How Raja had blatantly favoured Swan was evident from a rather unusual deal struck between that company and the state-owned BSNL. This “intra-circle roaming deal”, signed between the two companies on September 13, 2008, was literally silent when it came to money. According to the MoU, Swan could use spectrum, communication towers and the entire network of BSNL free of cost. Though the BSNL management suggested charging 52 paise per call, this clause was mysteriously absent in the MoU. BSNL was forced to sign this deal just 10 days before the sale of Swan’s shares to Etisalat. It helped swell Swan’s coffers without the company investing a single rupee.BSNL had never entered into an “intra-circle roaming deal” with any operator till then. When controversy broke out, BSNL Chairman and Managing Director Kuldeep Goyal sought to quell the trouble by coining a new word for it — a “Limited MoU”!

Meanwhile, Raja shunted out all senior officials in BSNL and the Wireless Planning Co-ordination (WPC) wing of the Telecom Department who objected to the deal. Top telecom officials alerted the Prime Minister, but nothing came out of it. Even a Congress MP, Dharam Pal Sabharwal, wrote to Manmohan Singh in November 2008, but with no result. Another letter written to the Prime Minister by CPI(M) Politburo member Sitaram Yechury in February 2008 clearly warned of a “scam in the offing” when more than 575 real estate companies and stock broking firms approached the Telecom Ministry for spectrum licences. All this while, Raja kept insisting that he had the approval of the Prime Minister.

The Telecom Minister even blatantly lied in Parliament when he said his decisions on 2G spectrum allocation were never objected to by TRAI or the Finance Ministry.The unreformed Raja was also eager to allot 3G (Third Generation) spectrum before the end of his tenure. His attempts, however, came to naught after the Government decided to refer the 3G auction to a Group of Ministers. Earlier scheduled for January 16, the date was changed to January 30 and has now been deferred indefinitely after the intervention of the Cabinet Secretary, who suggested a “thorough study” into the process.

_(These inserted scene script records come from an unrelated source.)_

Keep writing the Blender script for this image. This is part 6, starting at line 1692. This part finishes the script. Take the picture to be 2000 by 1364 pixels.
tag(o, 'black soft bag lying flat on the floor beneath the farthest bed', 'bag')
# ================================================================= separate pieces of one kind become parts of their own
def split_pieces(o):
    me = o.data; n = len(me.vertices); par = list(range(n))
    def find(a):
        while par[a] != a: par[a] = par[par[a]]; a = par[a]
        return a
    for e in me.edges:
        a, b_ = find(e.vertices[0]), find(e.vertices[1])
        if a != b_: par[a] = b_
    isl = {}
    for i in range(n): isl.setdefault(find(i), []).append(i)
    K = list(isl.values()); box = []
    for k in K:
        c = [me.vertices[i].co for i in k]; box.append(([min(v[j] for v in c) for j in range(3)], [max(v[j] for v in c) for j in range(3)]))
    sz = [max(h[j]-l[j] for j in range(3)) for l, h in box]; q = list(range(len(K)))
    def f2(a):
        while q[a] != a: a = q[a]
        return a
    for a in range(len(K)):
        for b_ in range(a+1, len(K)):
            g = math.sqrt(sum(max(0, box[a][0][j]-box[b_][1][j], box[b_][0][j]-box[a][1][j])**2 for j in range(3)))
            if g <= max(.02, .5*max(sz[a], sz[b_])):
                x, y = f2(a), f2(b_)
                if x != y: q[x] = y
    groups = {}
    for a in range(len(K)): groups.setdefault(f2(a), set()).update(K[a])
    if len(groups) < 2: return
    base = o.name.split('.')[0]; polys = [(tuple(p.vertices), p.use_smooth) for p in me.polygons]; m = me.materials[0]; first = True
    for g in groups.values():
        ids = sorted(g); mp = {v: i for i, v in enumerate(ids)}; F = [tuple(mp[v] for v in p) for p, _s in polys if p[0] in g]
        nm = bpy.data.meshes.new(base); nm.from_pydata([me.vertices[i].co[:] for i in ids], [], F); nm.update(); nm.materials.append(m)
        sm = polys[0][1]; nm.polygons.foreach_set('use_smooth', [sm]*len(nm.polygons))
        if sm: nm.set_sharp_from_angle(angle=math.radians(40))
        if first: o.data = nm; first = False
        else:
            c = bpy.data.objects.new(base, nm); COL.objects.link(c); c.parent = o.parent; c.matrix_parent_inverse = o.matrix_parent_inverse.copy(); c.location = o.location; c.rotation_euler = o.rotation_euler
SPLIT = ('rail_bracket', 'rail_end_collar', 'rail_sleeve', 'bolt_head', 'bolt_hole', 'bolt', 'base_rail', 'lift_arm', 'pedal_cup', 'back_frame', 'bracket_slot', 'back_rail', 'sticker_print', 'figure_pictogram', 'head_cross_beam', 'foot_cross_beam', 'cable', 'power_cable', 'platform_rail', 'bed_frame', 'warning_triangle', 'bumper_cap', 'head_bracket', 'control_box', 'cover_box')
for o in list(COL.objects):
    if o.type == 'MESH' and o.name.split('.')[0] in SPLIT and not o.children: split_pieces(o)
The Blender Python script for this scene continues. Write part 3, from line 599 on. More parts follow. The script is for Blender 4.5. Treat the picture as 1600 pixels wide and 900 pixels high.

Current developments however suggest that the auction may not take place during the tenure of this Government. The question that arises now is, who authorised Raja to announce the auction dates in advance, before getting a Cabinet clearance?Although he was aware of Raja’s corrupt ways, it was perhaps the compulsions of coalition politics that kept Prime Minister Manmohan Singh away from stepping in and setting things right. For, observers believe, every time he summoned Raja, Raja’s party chief Karunanidhi landed in Delhi and dashed off to the Congress leadership, asking it to keep the Prime Minister quiet. This is perhaps what happened on December 4, 2008 when Karunanidhi landed in Delhi with a multi-party delegation to raise the issue of the ‘plight’ of Sri Lankan Tamils. The delegation met the Prime Minister at 10 am. An hour later, the DMK chief met Sonia Gandhi along with his daughter Kanimozhi — this time separately. Even his close confidant, Union Minister TR Baalu, was asked to leave after the photo session. After the meeting, Karunanidhi held a Press conference where he said he had discussed the Sri Lankan issue with the Prime Minister and Sonia Gandhi. Sceptic Tamil leaders, however, wonder why were not allowed to participate in the talks with Sonia Gandhi when they were all present in the meeting with the Prime Minister. Many of them believe that Karunanidhi had in fact asked for Sonia Gandhi’s ‘help’ in sharing the burden of the spectrum scam during that meeting.